Because the gesture goes so deeply into the infinite. Each goodbye is every goodbye and names the distance between us.

Because the meeting is so fleeting.

For some the word is a placeholder, a bookmark, the other half of hello. But I think it the echo of an ever-shouting oblivion.

When I leave the world it will be through a window if all the other exits are blocked.

**

the things are against us

I have been friends with Su since my freshman year in college. We were going to be writers!

And goddammit if we're not.

She's the only writer friend I ever had until recently.
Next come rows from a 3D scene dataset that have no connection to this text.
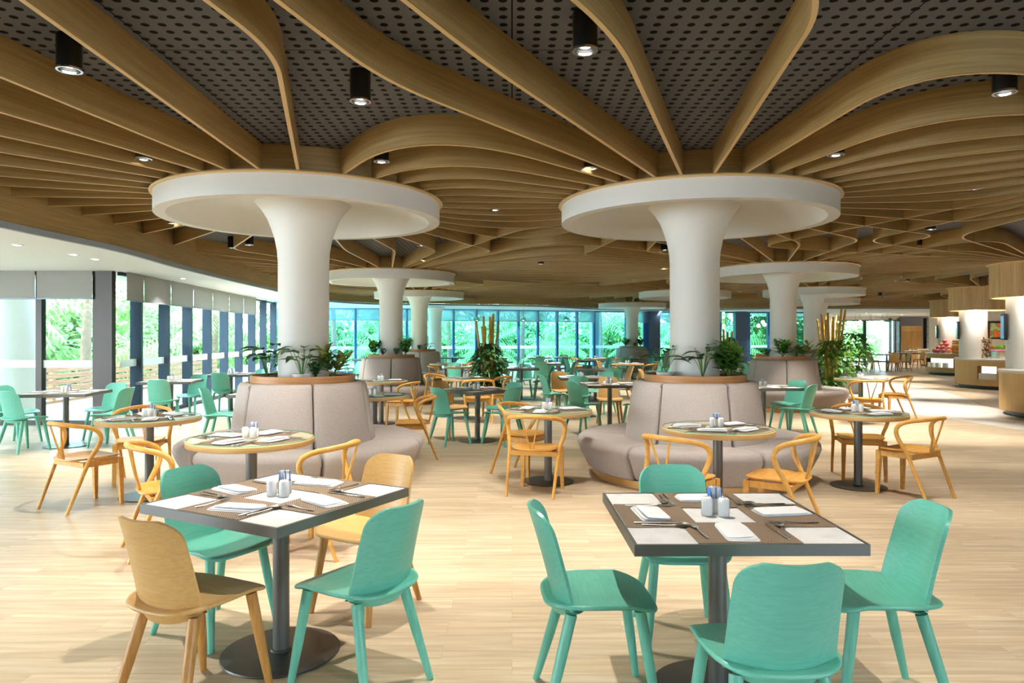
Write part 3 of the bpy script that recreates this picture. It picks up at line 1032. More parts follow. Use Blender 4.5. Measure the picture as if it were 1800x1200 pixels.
mint = Kind(side_chair('side_chair', M['mint'], M['mint_leg']))
oak = Kind(side_chair('side_chair', M['oak'], M['oak_leg']))
armc = Kind(arm_chair())

# ------------------------------------------------------------------ tables
TZ = 0.745
def square_table(s=0.86):
    r = empty('square_table')
    h = s / 2
    MB().box((0, 0, TZ - 0.016), (s - 0.024, s - 0.024, 0.028)).obj('table_top', M['marble'], r, smooth=False)
    e = MB()
    b = [(-h, -h), (h, -h), (h, h), (-h, h)]
    i_ = h - 0.012
    c = [(-i_, -i_), (i_, -i_), (i_, i_), (-i_, i_)]
    e.rings([[(x, y, z) for x, y in q] for q, z in ((b, TZ - 0.042), (b, TZ), (c, TZ), (c, TZ - 0.042), (b, TZ - 0.042))], cap=False)
    e.obj('edge_band', M['metal_grey'], r, smooth=False)
    MB().box((0, 0, TZ - 0.038), (s - 0.03, s - 0.03, 0.012)).obj('underside', M['metal_dark'], r, smooth=False)
    MB().tube([(0, 0, 0.012), (0, 0, TZ - 0.04)], 0.038, 24).obj('pole', M['metal_grey'], r, angle=60)
    MB().lathe([(0.272, 0), (0.275, 0.004), (0.272, 0.010), (0.05, 0.014), (0.045, 0.022), (0.0, 0.022)], n=48).obj('base_plate', M['metal_dark'], r, angle=30)
    return r
def round_table():
    r = empty('round_table')
    MB().lathe([(0.43, 0.695), (0.452, 0.70), (0.455, 0.705), (0.455, 0.735), (0.452, 0.738), (0.0, 0.738)], n=64).obj('table_top', M['honey_top'], r, angle=40)
    MB().lathe([(0.435, 0.7382), (0.435, 0.7395), (0.0, 0.7395)], n=64).obj('inlay', M['roundtop'], r)
    gt = MB().lathe([(0.0, 0.7432), (0.447, 0.7432), (0.450, 0.7445), (0.450, 0.748), (0.447, 0.749), (0.0, 0.749)], n=64, cap=False).obj('glass_top', M['glass_top'], r, angle=30)
    MB().lathe([(0.4505, 0.7434), (0.4525, 0.7445), (0.4525, 0.7480), (0.4505, 0.7488)], n=64, cap=False).obj('glass_rim', M['glass_edge'], gt)
    MB().tube([(0, 0, 0.012), (0, 0, 0.70)], 0.04, 24).obj('pole', M['metal_grey'], r, angle=60)
    MB().lathe([(0.262, 0), (0.265, 0.004), (0.262, 0.010), (0.05, 0.014), (0.047, 0.022), (0.0, 0.022)], n=48).obj('base_plate', M['metal_dark'], r, angle=30)
    return r
M['honey_top'] = grain(mat('pale_oak_edge', lin(222, 182, 122), 0.4), lin(212, 168, 106), lin(228, 190, 132), (4, 4, 60))
sqt, rdt = Kind(square_table()), Kind(round_table())

# ------------------------------------------------------------------ tableware
def napkin():
    r = empty('folded_napkin')
    def layer(w_, d, z0, z1, roll):
        N = 24
        rs = []
        for k, z in ((0.97, z0), (1.0, (z0 * 2 + z1) / 3), (1.0, (z0 + z1 * 2) / 3), (0.97, z1)):
            ring = []
            for i in range(N):
                t = 2 * PI * i / N
                c, s_ = math.cos(t), math.sin(t)
                x = math.copysign(abs(c) ** 0.22, c) * w_ / 2 * k
                y = math.copysign(abs(s_) ** 0.22, s_) * d / 2 * k
                ring.append((x, y, z + roll * math.sin(x * 22) * 0.0012 + 0.001 * math.sin(y * 30)))
            rs.append(ring)
        return rs
    m1 = MB()
    m1.rings(layer(0.125, 0.232, 0.0, 0.0036, 0))
    m1.obj('fold', M['linen'], r, angle=60)
    m1 = MB()
    m1.rings([[(x - 0.004, y + 0.003, z) for x, y, z in q_] for q_ in layer(0.117, 0.226, 0.0042, 0.0078, 1)])
    m1.obj('fold', M['linen'], r, angle=60)
    m1 = MB()
    m1.rings([[(x - 0.010, y + 0.010, z + 0.004 * max(0, x / 0.05)) for x, y, z in q_] for q_ in layer(0.102, 0.208, 0.0084, 0.0122, 1)])
    m1.obj('fold', M['linen'], r, angle=60)
    return r
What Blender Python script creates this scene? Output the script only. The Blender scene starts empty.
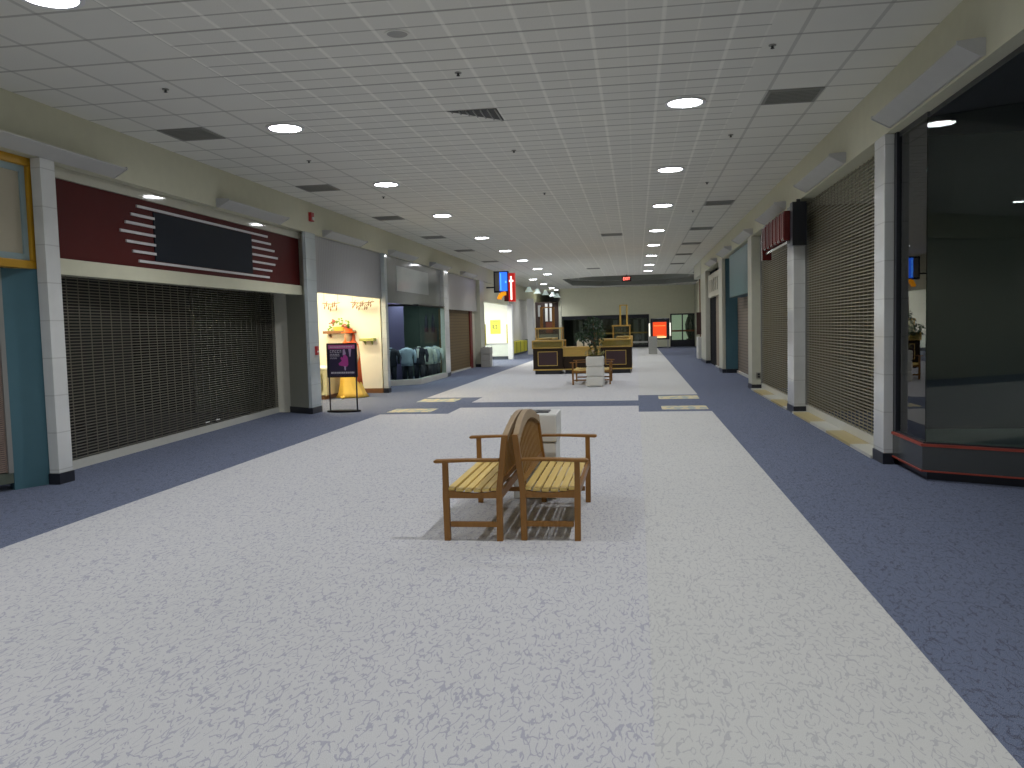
import bpy, math, random
from mathutils import Vector, Matrix
random.seed(7)
PI = math.pi
S = bpy.context.scene
COL = S.collection
# ------------------------------------------------------------ camera
def camera():
    f_px, yaw, pitch, roll = 838.1, 0.14858, 0.06776, 0.0258
    f = Vector((-math.sin(yaw)*math.cos(pitch), math.cos(yaw)*math.cos(pitch), -math.sin(pitch)))
    r = Vector((math.cos(yaw), math.sin(yaw), 0)); u = r.cross(f)
    c, s = math.cos(roll), math.sin(roll)
    r2 = r*c - u*s; u2 = r*s + u*c
    cd = bpy.data.cameras.new('camera'); cam = bpy.data.objects.new('camera', cd); COL.objects.link(cam)
    M = Matrix((r2, u2, -f)).transposed().to_4x4(); M.translation = Vector((0, 0, 1.6))
    cam.matrix_world = M
    cd.sensor_fit = 'HORIZONTAL'; cd.sensor_width = 36; cd.lens = f_px*36/1024
    cd.clip_start = 0.05; cd.clip_end = 300
    S.camera = cam
camera()
# ------------------------------------------------------------ world, exposure, light levels
W = bpy.data.worlds.new('World'); S.world = W; W.use_nodes = True
W.node_tree.nodes['Background'].inputs[0].default_value = (0.02, 0.022, 0.025, 1)
W.node_tree.nodes['Background'].inputs[1].default_value = 1.0
S.view_settings.view_transform = 'Standard'; S.view_settings.look = 'None'
S.view_settings.gamma = 1; S.view_settings.use_curve_mapping = False
S.view_settings.exposure = 0.0
DOWN_W = 26.0        # downlight lens radiance
SPOT_W = 222.0       # lamp inside each recessed downlight
SHOP_W = 78.0        # warm strip lights in the costume shop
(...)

Lawrence Kansas is a stray dog in need of a tick shave, flea bath, some serious worming to rid it of the pestilence of writers, but I always felt the word signified a posture rather than an avocation.

And thus avoided the self-proclaimed as though they were lepers.

I have since learned that those personalities in Lawrence I thought were frauds are the same people who became fairly successful writers in the Bay Area and New York. Real estate and publishing is all

location location location.

But I'm not here to gripe. All writers are fraudulent in essence, otherwise we'd utter the holy words that would immolate the universe or glow silent against the fire the flood until it consumed our silence instead.

It's the clay and not the breath of God that makes us human.

But Su and I have grown into this life together. And though we have read each other's work for years...

In fact just a month ago she sent me an old poem of mine. Something arcane about a moon-lusting monk... here's a bit.

An old man of the earth
Not of the cloth
His mouth is wafer thin and ill suited for this passion
Which has conferred with the ice covering his white brier beard
And the tides of his brain:
A fever for seven days to allow her another quarter
And his escape
A fever for tonight’s dance he moves
Gracefully at a boil

**

...and last weekend was the first time I have seen one of her plays.

I like red-eye flights. We arrived in New York at the same time everyone else was arriving and we began the day together. We took the train into New Haven with a great number of young people dressed in now wrinkled evening attire and night-randy hair through the green green of early North Eastern Summer. Another playwright friend of Su's was there for the opening, Sharif, and he has a delightful story about Mexico's premier Shakespearian scholar, Yale, a young woman, and his inability to make out the word 'betrothal' on his phone, and her downstairs neighbors visited, bring the gift of homebrewed stout, their lovely near-newborn, and fantastic conversation that ranged from Tom Waits to The Watchman to Roland Barthes to Axe Cop and then our chocolate maker friend Alexandra arrived from Cornell and invited us to her aunt's beautiful home in the woods, where rhubarb pie awaited and her grandmother from Charlotte who said I could be from the south because I was so good-looking and then we saw the show, although I had to park and run a desperate few blocks alone to be ushered quietly into the back by an usher who was waiting just for me.

Of the show I may speak later. Old houses are scary. So are Germans. Also now we know why Lorca died young. And redheads are still totally hot. Afterwards we rang in the new day with a bonfire despite a driving North wind.

The next day we day-tripped up the Atlantic to visit a Book-Barn, which is a barn that is filled with books, and nommed some seafood in Mystic, which is actually a place.

Other quotidian adventures followed but the main point is that I strode the wide earth, met fellow workers in song, ate and drank art in the great comfort of a green deciduous old mountain earth. It felt like a window into a happy future. I will fight for it. Thank you, Susan Soon He Stanton.

Sometimes it really does feel like we travel through time together and that space is an illusion.